Motor circuit analysis

During routine operation of a coal-fired steam plant within a corn milling facility, a 100-hp motor that drives one of the two coal pulverizers was tripping offline shortly after start-up.
By Tim Griesmer, Allied Reliability December 14, 2011

During routine operation of a coal-fired steam plant within a corn milling facility, a 100-hp motor that drives one of the two coal pulverizers was tripping offline shortly after start-up. As a result:

  • The inability to run the No. 2 coal pulverizer placed the plant in a state of reduced reliability.
  • The motor was tripping offline without material loaded into the pulverizer.
  • The initial 30-sec inrush set of data was inconclusive without a baseline inrush set of data with which to compare it.
  • Vibration analysis was detecting increased vibration levels; however, due to the configuration and construction of the equipment, a source could not be isolated.

Figure 1: The load current is captured at the beginning of the run cycle. This capture was at 3:28 p.m. Source: Allied Reliability

Using Motor Circuit Analysis technology, the load current was captured during the first few minutes of operation (see Figures 1 and 2). An initial 10-A oscillating load current was discovered that gradually increased to 70 A before it tripped the motor overloads at 168.9 A. Peak-to-peak time measurements of these oscillations were very uniform at 0.51 ±0.01 sec.

Figure 2: The same load capture was reviewed again 6 min later at 3:34 p.m. to begin to determine where the offline trip was originating. Source: Allied Reliability.

The motor was restarted and a demodulated spectrum captured to further narrow down whether or not this issue could be load related or a rotor issue.

At 1.934 Hz, there was a 2.8 dB peak with a mechanical speed of 116 rpm. The 116 rpm correlated with the 0.51 ±0.01 sec load oscillations captured during the inrush current spectrum. After conferring with the maintenance and repair department, it was learned that the pulverizer’s main shaft rotated close to 2 times per sec. The recommendation was then made for the maintenance and repair department to look into gear misalignment or rubbing associated with the equipment’s main shaft.
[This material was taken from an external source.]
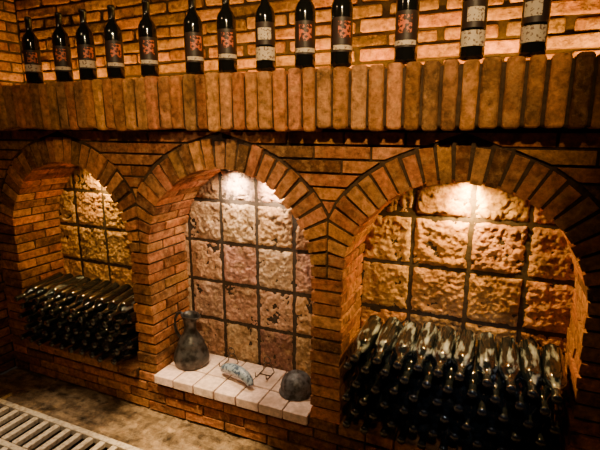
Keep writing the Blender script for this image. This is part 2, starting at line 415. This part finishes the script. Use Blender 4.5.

Still not convinced that the equipment’s problem was due to a mechanical issue, the client asked to have the load separated from the motor and the motor retested. An additional inrush was captured, which helped the company understand that the problem was a “loading” issue. This confirmed the mechanical issue initially observed.
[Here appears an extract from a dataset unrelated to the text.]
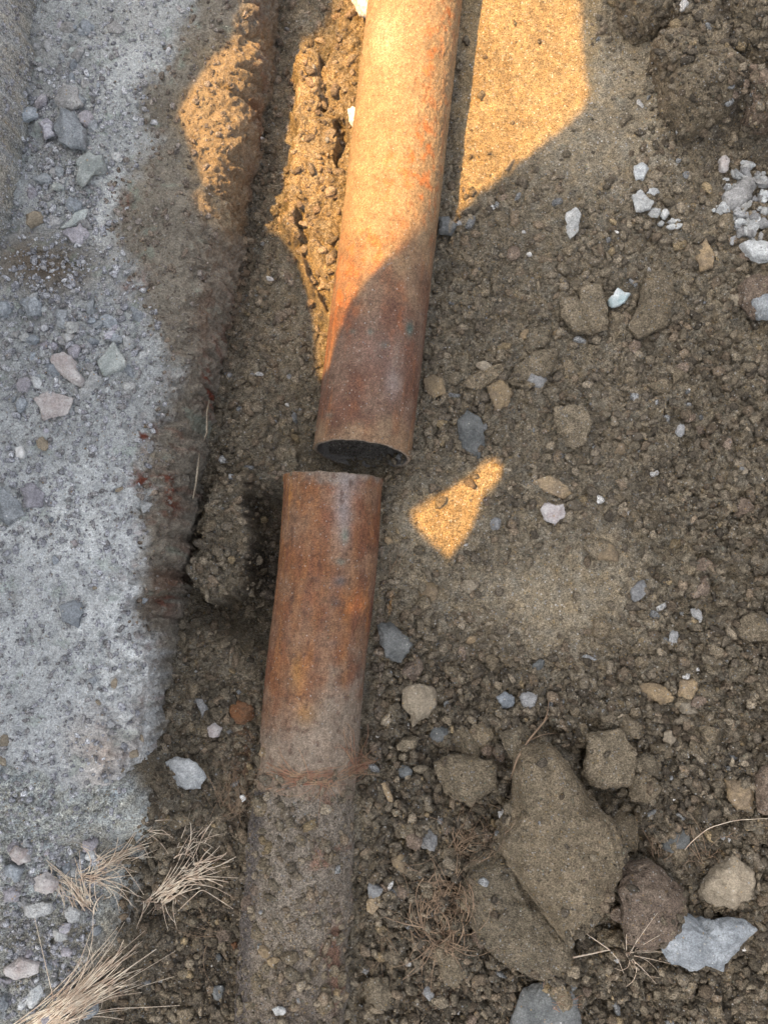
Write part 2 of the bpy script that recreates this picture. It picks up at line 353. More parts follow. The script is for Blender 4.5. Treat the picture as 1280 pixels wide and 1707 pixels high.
bC = mixc(bC, (.150, .118, .085), .9*np.clip(spot(bw_u, bw_v, 70, 440, 85, 42)+.5*spot(bw_u, bw_v, 40, 100, 40, 60), 0, 1)); bC = mixc(bC, (.50, .41, .33), .8*spot(bw_u, bw_v, 160, 1260, 40, 50))
sidem = sst(.225, .262, arc)*sst(480, 620, bv); bC = mixc(bC, (.16, .085, .050), .55*sst(.235, .262, arc)*sst(.0, .35, fbm(arc*20, BY*9, 275, 4)))
rs = np.clip(spot(bw_u, bw_v, 240, 716, 18, 16)+spot(bw_u, bw_v, 345, 640, 10, 45)+.7*spot(bw_u, bw_v, 240, 800, 24, 18)+.6*spot(bw_u, bw_v, 280, 1000, 26, 28)
             +.7*spot(bw_u, bw_v, 285, 830, 16, 40)+.5*spot(bw_u, bw_v, 225, 475, 22, 20)+.5*spot(bw_u, bw_v, 210, 340, 16, 14)+.5*spot(bw_u, bw_v, 440, 100, 12, 80)+.4*spot(bw_u, bw_v, 380, 560, 9, 70), 0, 1)
bC = mixc(bC, (.15, .045, .025), np.clip(rs*1.3+.35*sst(.16, .25, arc)*sst(500, 600, bv)*sst(.1, .4, fbm(arc*30, BY*30, 273, 3)), 0, 1)*sst(-.15, .15, fbm(arc*75, BY*75, 271, 3)))
bC = mixc(bC, (.26, .32, .25), .35*sst(.25, .5, fbm(arc*28, BY*28, 281, 3)))
bC = mixc(bC, (.27, .205, .125), .8*sst(-20, 20, sdf(bw_u, bw_v, [(445,40),(330,80),(290,190),(320,330),(380,410),(415,380)])))  # warm sunlit tone painted in the outline of the slab's sun patch
bC *= (1+.55*bcid+.32*fbm(arc*12, BY*12, 291, 5, .6)+.16*fbm(arc*130, BY*130, 295, 3)).clip(.5, 1.6)[..., None]
big = link('concrete_slab', mesh_np('concrete_slab', np.stack([bX, BY, bZ], -1).reshape(-1, 3), grid_faces(len(bt), len(by))[:, ::-1], bC.reshape(-1, 3)), M_dust)
tag(big, 'broad concrete slab under pale grey dust with rust stains along the left side', 'slab')

# ------------------------------------------------------------------ the cut rusty pipe, two pieces
def frame_path(pts, n):
    pts = np.array(pts); d = np.concatenate([[0], np.cumsum(np.linalg.norm(np.diff(pts, axis=0), axis=1))])
    s = np.linspace(0, d[-1], n); c = np.stack([np.interp(s, d, pts[:, k]) for k in range(3)], -1)
    k = 25; ker = np.ones(2*k+1)/(2*k+1)
    for a in range(3):
        e = np.concatenate([np.full(k, 0.), c[:, a], np.full(k, 0.)])
        e[:k] = c[0, a]+(c[1, a]-c[0, a])*np.arange(-k, 0); e[-k:] = c[-1, a]+(c[-1, a]-c[-2, a])*np.arange(1, k+1)
        c[:, a] = np.convolve(e, ker, 'valid')
    return c, s
def pipe_mesh(name, pts, R0, wall, cut, colour, bumps=None, flip=1, n_ring=300, ds=.0020, ragged=1.0):
    """tube from cut end (pts[0]) onward, with an outer skin, a chamfered rim and an inner skin; cut = shear of the end"""
    L = sum(np.linalg.norm(np.array(pts[i+1])-np.array(pts[i])) for i in range(len(pts)-1)); n = int(L/ds)
    c, s = frame_path(pts, n); tan = np.gradient(c, axis=0); tan /= np.linalg.norm(tan, axis=1)[:, None]
    side = np.cross(tan, (0, 0, 1)); side /= np.linalg.norm(side, axis=1)[:, None]; side *= flip
    up = np.cross(side, tan)*flip
    up = np.where(up[:, 2:3] < 0, -up, up)
    th = np.linspace(-math.pi, math.pi, n_ring, endpoint=False)           # 0 = top, + = side
    TH, SS = np.meshgrid(th, s)
    rag = ragged*(.0022*fbm(TH*3, SS*0, 301, 3)+.0018*fbm(TH*12, SS*0, 302, 4, .7))
    sh = (cut*np.cos(TH)*R0 + rag)*np.exp(-SS/.05)
    dr = .0007*fbm(TH*R0*60, SS*60, 305, 3)+.0005*fbm(TH*R0*200, SS*200, 307, 3)
    if bumps is not None: dr = dr+bumps(TH, SS, c)
    def ring(r, i0=0):
        p = c[:, None, :]+side[:, None, :]*(np.sin(TH)*r)[..., None]+up[:, None, :]*(np.cos(TH)*r)[..., None]+tan[:, None, :]*sh[..., None]
        return p
    out = ring(R0+dr); inn = ring(R0-wall+.4*dr)[:140]
    rim1 = out[0]+(inn[0]-out[0])*.25-tan[0]*.0016; rim2 = out[0]+(inn[0]-out[0])*.75-tan[0]*.0016
    V = np.concatenate([inn[::-1].reshape(-1, 3), rim2, rim1, out.reshape(-1, 3)])
    rows = len(inn)+2+len(out); i = np.arange(n_ring)[None, :]+np.arange(rows-1)[:, None]*n_ring
    j = np.roll(np.arange(n_ring), -1)[None, :]+np.arange(rows-1)[:, None]*n_ring
    Fc = np.stack([i, j, j+n_ring, i+n_ring], -1).reshape(-1, 4)
    uo, vo = UV(out[..., 0], out[..., 1], out[..., 2]); co = colour(TH*R0, SS, uo, vo)
    ci = np.zeros(inn.shape); ci[:] = (.085, .075, .065); ci *= (1+.5*fbm(TH[:140]*R0*50, SS[:140]*50, 311, 3))[..., None]
    ci = mixc(ci, (.20, .19, .175), sst(.0, .6, -np.cos(TH[:140]))*.7)
    rimc = np.full((n_ring, 3), 1.)*(.21, .165, .12)*(1+.3*fbm(th*6, th*0, 315, 3))[:, None]
    Cc = np.concatenate([ci[::-1].reshape(-1, 3), rimc, rimc, co.reshape(-1, 3)])
    return mesh_np(name, V, Fc, Cc), c, s
RUST1, RUST2, DUST = (.185, .075, .040), (.27, .125, .060), (.255, .195, .135)
def col_up(a, s, u, v):
    C_ = np.zeros(a.shape+(3,)); C_[:] = (.128, .064, .040)
    C_ = mixc(C_, (.158, .100, .068), sst(-.3, .4, fbm(a*25, s*12, 401, 4)))
    st = fbm(a*70, s*9, 405, 4); C_ = mixc(C_, (.25, .105, .045), .6*sst(.05, .5, st)*sst(.02, .07, np.abs(a)))
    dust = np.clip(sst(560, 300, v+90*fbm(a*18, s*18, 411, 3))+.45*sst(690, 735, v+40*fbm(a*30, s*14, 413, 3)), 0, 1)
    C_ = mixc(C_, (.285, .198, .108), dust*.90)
    rp = np.clip(.9*spot(u, v, 705, 250, 26, 85)+.8*spot(u, v, 745, 20, 22, 60)+.8*spot(u, v, 620, 410, 40, 40)+.6*spot(u, v, 660, 280, 40, 60)+.6*spot(u, v, 715, 120, 22, 50)+.8*spot(u, v, 575, 480, 25, 60), 0, 1)
    C_ = mixc(C_, (.40, .12, .030), np.clip(rp+.30*sst(.05, .4, fbm(a*16, s*9, 423, 3))*sst(-.06, .02, a), 0, 1)*sst(-.12, .35, fbm(a*60, s*45, 421, 4))*.85)
    C_ = mixc(C_, (.36, .30, .19), .7*spot(u, v, 640, 60, 22, 40))
    C_ = mixc(C_, (.28, .26, .24), .4*np.clip(spot(u, v, 655, 640, 14, 26)+.35*spot(u, v, 640, 585, 45, 40), 0, 1))
    gsp = np.clip(spot(u, v, 683, 548, 8, 13)+.7*spot(u, v, 617, 553, 5, 5)+.5*spot(u, v, 640, 575, 8, 6)+.7*spot(u, v, 549, 692, 6, 5)+.6*spot(u, v, 588, 552, 6, 5), 0, 1)
    C_ = mixc(C_, (.085, .105, .085), gsp)
    C_ = mixc(C_, (.095, .050, .034), .5*(1-dust)*sst(.15, .42, fbm(a*75, s*60, 437, 4)))
    return C_*(1+.28*fbm(a*34, s*30, 431, 5)+.26*fbm(a*220, s*160, 435, 2))[..., None]
def bump_up(TH, SS, c):
    a = TH*.0785; d = np.clip(sst(.33, .55, SS), 0, 1)
    return d*(.0012*fbm(a*90, SS*90, 441, 3)+.0009*fbm(a*240, SS*240, 445, 2)) - .0012*np.exp(-((a-.025)/.006)**2-((SS-.19)/.008)**2)
e0, e1, e2 = P(603.5, 757, .030), P(650, 370, .052), P(692, 0, .074)
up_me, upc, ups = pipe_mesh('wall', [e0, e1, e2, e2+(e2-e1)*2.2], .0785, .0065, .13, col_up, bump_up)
def empty(name, loc):
    o = bpy.data.objects.new(name, None); S.collection.objects.link(o); o.location = loc; o.empty_display_size = .05; return o
def part(name, me, mat, root):
    o = link(name, me, mat, root); o.matrix_parent_inverse.identity(); o.location = -Vector(root.location); return o
upr = empty('rusty_pipe', (e0[0], e0[1], e0[2]-.078))
tag(upr, 'sandy rusted pipe running up out of the picture, its open cut end facing down', 'pipe', 'two cut lengths of rusty pipe')
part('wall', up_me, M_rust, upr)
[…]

Armed with useful data, the maintenance and repair department was able to focus its search towards the pulverizer’s main shaft and associated gear reducing section.

What they discovered

The pulverizer and its main gearbox were disassembled. It was found that the final beveled gear was not properly meshed with the main shaft gear, and a significant amount of backlash was evident. This, coupled with a binding skid plate, was causing an oscillation equal to the revolution of its final gear. The gear reduction was 5:1, putting the main shaft at 116 rpm.


Motor Circuit Analysis technology is a nondestructive testing technology that measures inherent characteristics within a motor circuit. The demodulation spectrum is normally used as a trending tool; however, in this case we were able to utilize corresponding data and, through direct communication with knowledgeable personnel, refer our client towards the appropriate section of a complicated piece of equipment to make the needed repairs.

Griesmer is the IR/MCA analyst for Allied Reliability.